Monday, July 21, 2008

Breakfast With Shambhu

Can I get away with it?

I suppose most cats think they are either on par with or superior to human beings? Shambhu for example thinks it is his right to join us while we're at the dining table. He might be playing furiously in the living room but as soon as he hears my fork against the plate he comes galloping at top speed and immediately jumps onto a chair so as to watch me eat. Then in slow steps he tries his luck, to see if he can actually get onto the table though mostly I swat him away with a rolled up newspaper.

Incidentally Shambhu's way of digesting the morning news is to first sniff at the paper, then look at it intensely, then scratch it up and try to chew the edges off. Am sure he gets more of what is happening in the world than I do.


Oh, now that's really interesting - let me just get through this paragraph before you knock me off the table

Shambhu's favourite toy with which he can spend ages playing at a stretch, is something that looks like a white bottle cap though Saru told me recently it is not a bottle cap at all but some part of a table fan that he prised loose while pawing the fan. He pushes it around with his paws, chucks it up in the air, leaps up to retrieve it, executes professional looking somersaults over it and scrabbles around madly from one end of the room to the other - for a minimum of two hours, until he drops down exhausted and then proceeds to sleep soundly with one paw over his eyes for the next few hours.

He has been going down to play in the garden as well, though he is very fussy and insists on being escorted into the lobby. Once there, he takes off. For some reason he doesn't like to go out on his own, though once in the garden, he is able to find his way back home alone! Cats are strange!


Now I dare you to shoo me off!

Tuesday, July 15, 2008

Some Highlights Of Our Marve Retreat

Clockwise from left: Chandran, Sudha, Suresh V, Suresh D., Sharat and Meher

For those of you not present, here are some highlights of our retreat this weekend, at the guest house in Marve by the sea.

Chandran made the tea! Too bad we don't have photos of this but I believe it was quite an event. I only got to taste it and I must say it was gooooood.

We got an opportunity to shake our bodies and jump around and generally let loose, which is normally difficult to do in the city, during our two hour weekly sessions.
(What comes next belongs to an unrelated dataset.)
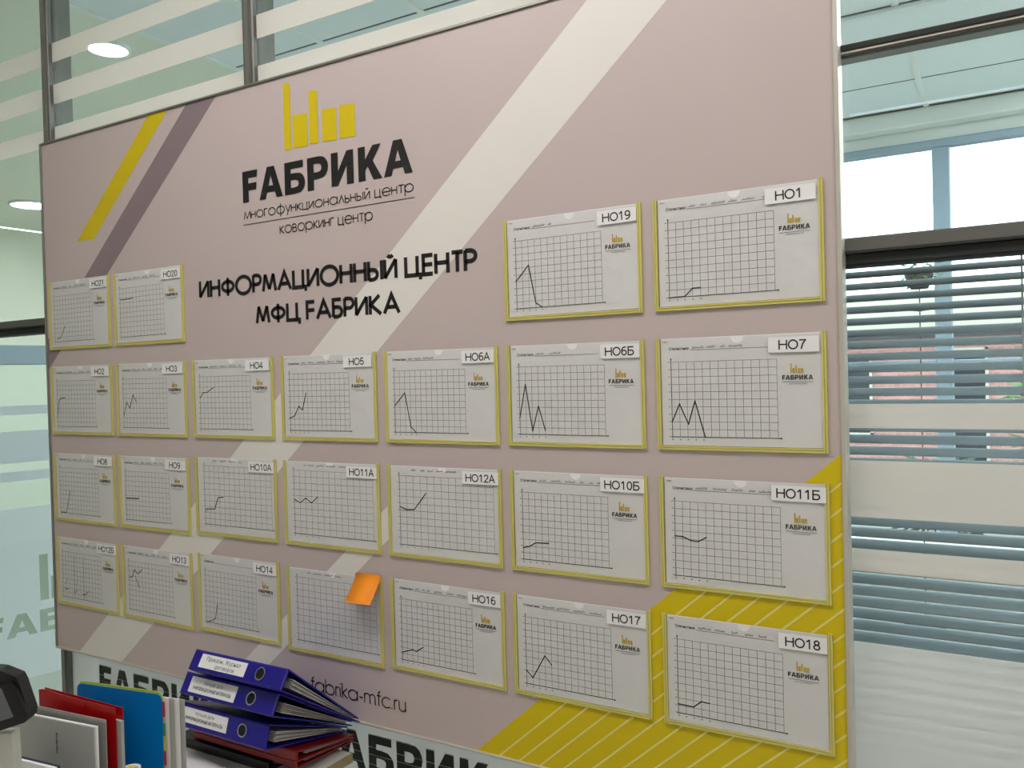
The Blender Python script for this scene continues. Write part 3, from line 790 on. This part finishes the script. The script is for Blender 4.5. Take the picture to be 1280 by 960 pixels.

During an afternoon session we discovered a whole lot of hidden talent in the members of our group. In pairs they composed the most philosophical verse I have come across in a while, and I hope to post it on the basicindia blog soon.

After dinner there was a round of story telling with each one contributing a sentence to the main story. We came up with an all time record of a horrendously stupid story involving a right angled cat (contributed by Sharat) a sexy cat, a lightening conductor and Chandran. I forget who actually bolted up the lightening conductor - the sexy cat, the right angled cat or Chandran but one of them did and the story ended on that note. Chandran if it was you up there I presume you are back on earth.

Suresh V was so exhausted with cats and Chandran going up and down the lightening conductor that he retired to bed a couple of hours before actual bedtime. He was followed downstairs by Suresh D, Sharat and Sudha who then sat up chatting up old Hindi movies till well past midnight after which Suresh V really decided to call it a day because he was expecting a visit from a neighbourhood ghost apparently with whom he claimed to have spent the night.

Another highlight: it was quiet in Marve! Even more quiet than it is during the week. We normally avoid going to Marve on weekends because of the cars racing up and down the main road playing their boom boxes at top volume - not to mention loud parties that keep us awake till 4 in the morning, sometimes. But this weekend it was very peaceful, it rained a couple of times and we were quite grateful to whoever organized the peace and quiet in Marve.

Sunday, July 06, 2008

Babel

Finally, after planning it for weeks we got down to seeing the movie "Babel". I think those of us who watched it yesterday evening (including Chandran and Sudha) must have been the last to see it. Almost everyone I had asked seemed to have seen it already and most of them said, "It's a very good movie" and then kind of shuddered. So I, not being a fan of movies based on violence and other depressing topics, have to confess it took me too a while to even decide to see the film.

Well, I must say it's one of the most thought provoking movies I've seen in a while and doesn't allow itself to be easily classified, bringing together as it does, four different stories in four different parts of the world. What was the message? Was there one? I'm not even sure but yes, it makes you think about a whole lot of things. Makes you think about the nature of our world (the human world), about the rich and the poor and how the rich seem to always end up with the attention. It makes you think about fate, about whether or not our life is in our hands and side by side it makes you think about responsibility because of the nature in which we are all linked together in today's world.

Towards the end of the evening, the door of the drawing room (where we were watching the film) opened accidentally and Shambhu wandered in. Knowing his tendency to play with and chew at wires and generally jump onto tables and push things around, and being extremely protective about my DVD player I yelped and got Sudha to catch him and remove him from the scene once again.